Kemal Derviş’in verdiği mesajlar
Dünyada ciddi bir ekonomik yavaşlama beklemiyorum, Türkiye de böyle bir bahaneye sığınamaz.
Yavaşlama olacak ama bu atlatılacak. Küresel ekonomide hızlanan büyüme trendine yeniden girilecek.
Bir ölçüde emtia ve enerji fiyatlarını yükselmesine müsaade eden bir para politikasına ihtiyaç var.
Türkiye konumunu muhafaza etmek için yüzde 7 hatta 8’e yaklaşan bir büyümeyi yakalamalı.

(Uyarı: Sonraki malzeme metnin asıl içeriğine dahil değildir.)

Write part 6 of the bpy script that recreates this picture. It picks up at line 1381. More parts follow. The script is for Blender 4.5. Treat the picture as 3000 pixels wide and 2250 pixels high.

Performansın devamı için yüzde 7-8 büyüme lazım
KEMAL Derviş, 90’lardan sonra yüzde 8’in üzerine büyüme gösteren Hindistan’ı örnek olarak gösterirken, bu ülkenin kendi iç dinamikleriyle büyüdüğünü, buna karşın Türkiye’deki tasarruf eksikliği bulunduğuna dikkat çekti. "Türkiye 2002-2006 döneminde yakaladığı performansı sürdürmek istiyorsa yatırım oranını mutlaka artırmalı" diyen Derviş, sözlerine şöyle devam etti: "Türkiye, konumunu muhafaza etmek istiyorsa yüzde 7 hatta 8’e yaklaşan bir büyümeyi yakalamalı. Bu büyüme sayesinde istihdam, yoksulluk sorunlarının çözülebilir. Bu sayede istihdam artışında yüzde 2.5’i yakalamak mümkün olur. i."
Başkanlar gelmedi ama Derviş sendikaları kutladı
TÜSİAD YİK toplantısında işçi sendikalarının başkanlarıyla bir araya gelmeyi uman, ancak sadece TÜSİAD üyeleriyle bir araya gelebilen Kemal Derviş, kriz sonrasındaki performans için işçi ve sendikalara özellikle teşekkür etti. Yakalanan büyüme ivmesinin yeni yatırımlarla değil daha çok kapasite kullanımı ve verimlilikle yakalandığını belirten Derviş, "Kriz ağır bir krizdi. Gerçekten büyük zorluklar çektik ama toplumun tüm kesimlerinin katkısıyla, burada özellikle hakikaten hem işveren hem işçi sendikalarını kutlamak istiyorum" dedi.